Data excerpt
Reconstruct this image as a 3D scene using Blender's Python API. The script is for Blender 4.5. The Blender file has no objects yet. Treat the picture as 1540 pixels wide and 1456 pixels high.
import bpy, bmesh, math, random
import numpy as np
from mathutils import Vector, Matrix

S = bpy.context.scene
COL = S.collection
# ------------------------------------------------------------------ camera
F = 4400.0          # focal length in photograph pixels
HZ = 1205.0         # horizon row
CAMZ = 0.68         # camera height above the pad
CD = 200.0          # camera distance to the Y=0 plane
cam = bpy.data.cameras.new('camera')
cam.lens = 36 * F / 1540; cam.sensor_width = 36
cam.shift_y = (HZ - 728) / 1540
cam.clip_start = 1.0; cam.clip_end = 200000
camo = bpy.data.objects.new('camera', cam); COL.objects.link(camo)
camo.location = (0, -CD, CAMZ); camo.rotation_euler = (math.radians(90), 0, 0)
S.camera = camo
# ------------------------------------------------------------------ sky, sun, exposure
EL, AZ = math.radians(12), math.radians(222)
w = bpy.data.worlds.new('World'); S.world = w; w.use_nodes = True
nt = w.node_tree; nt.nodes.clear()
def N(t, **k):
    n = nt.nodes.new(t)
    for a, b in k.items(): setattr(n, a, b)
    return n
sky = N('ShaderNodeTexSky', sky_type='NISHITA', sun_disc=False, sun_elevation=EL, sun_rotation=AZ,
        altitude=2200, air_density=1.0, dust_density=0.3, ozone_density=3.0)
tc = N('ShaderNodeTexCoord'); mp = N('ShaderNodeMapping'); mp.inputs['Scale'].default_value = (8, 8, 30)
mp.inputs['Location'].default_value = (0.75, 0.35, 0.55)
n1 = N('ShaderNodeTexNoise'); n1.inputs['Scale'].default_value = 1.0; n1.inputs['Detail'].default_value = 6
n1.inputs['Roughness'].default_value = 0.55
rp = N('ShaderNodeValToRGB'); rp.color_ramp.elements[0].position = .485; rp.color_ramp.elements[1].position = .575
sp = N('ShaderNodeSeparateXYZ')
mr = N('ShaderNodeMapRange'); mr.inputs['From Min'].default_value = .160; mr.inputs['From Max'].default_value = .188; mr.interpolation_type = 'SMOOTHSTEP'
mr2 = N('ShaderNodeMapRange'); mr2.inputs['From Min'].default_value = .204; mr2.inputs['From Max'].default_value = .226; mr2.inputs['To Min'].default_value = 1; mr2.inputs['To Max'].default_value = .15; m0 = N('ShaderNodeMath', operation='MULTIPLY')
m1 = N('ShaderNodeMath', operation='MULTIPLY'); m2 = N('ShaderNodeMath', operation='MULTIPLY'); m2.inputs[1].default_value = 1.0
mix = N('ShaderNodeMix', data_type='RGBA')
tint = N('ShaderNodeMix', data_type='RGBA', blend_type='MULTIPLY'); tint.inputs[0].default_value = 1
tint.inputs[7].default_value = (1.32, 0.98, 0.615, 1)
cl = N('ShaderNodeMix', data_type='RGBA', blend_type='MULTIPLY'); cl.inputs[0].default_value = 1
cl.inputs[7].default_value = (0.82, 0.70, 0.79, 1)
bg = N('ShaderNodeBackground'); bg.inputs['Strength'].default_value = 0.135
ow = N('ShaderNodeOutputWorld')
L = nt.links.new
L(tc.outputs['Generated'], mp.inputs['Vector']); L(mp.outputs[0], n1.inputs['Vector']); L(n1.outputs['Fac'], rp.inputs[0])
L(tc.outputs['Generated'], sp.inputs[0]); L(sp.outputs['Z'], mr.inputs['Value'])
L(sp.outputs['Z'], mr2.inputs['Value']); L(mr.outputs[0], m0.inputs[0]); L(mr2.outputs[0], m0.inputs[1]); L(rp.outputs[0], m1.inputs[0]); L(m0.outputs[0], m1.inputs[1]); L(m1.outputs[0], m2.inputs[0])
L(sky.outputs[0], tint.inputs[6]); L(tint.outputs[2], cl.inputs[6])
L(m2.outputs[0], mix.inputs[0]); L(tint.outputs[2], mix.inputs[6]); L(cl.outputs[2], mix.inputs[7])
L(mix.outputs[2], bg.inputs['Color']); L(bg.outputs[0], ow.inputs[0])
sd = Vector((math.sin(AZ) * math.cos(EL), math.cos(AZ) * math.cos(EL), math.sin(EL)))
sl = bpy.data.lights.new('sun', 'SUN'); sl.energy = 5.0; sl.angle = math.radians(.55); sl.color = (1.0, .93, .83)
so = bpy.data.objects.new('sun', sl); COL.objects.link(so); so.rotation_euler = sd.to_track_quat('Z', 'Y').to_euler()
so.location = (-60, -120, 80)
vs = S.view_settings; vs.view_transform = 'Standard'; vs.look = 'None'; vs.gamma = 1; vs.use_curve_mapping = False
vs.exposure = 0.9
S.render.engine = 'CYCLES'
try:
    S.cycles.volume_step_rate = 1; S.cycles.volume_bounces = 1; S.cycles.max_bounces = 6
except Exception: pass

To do
Write out exactly, please, the lines beginning at the start of the material and ending with the line that holds "from mathutils import Vector, Matrix", both included.

Exercise response
Reconstruct this image as a 3D scene using Blender's Python API. The script is for Blender 4.5. The Blender file has no objects yet. Treat the picture as 1540 pixels wide and 1456 pixels high.
import bpy, bmesh, math, random
import numpy as np
from mathutils import Vector, Matrix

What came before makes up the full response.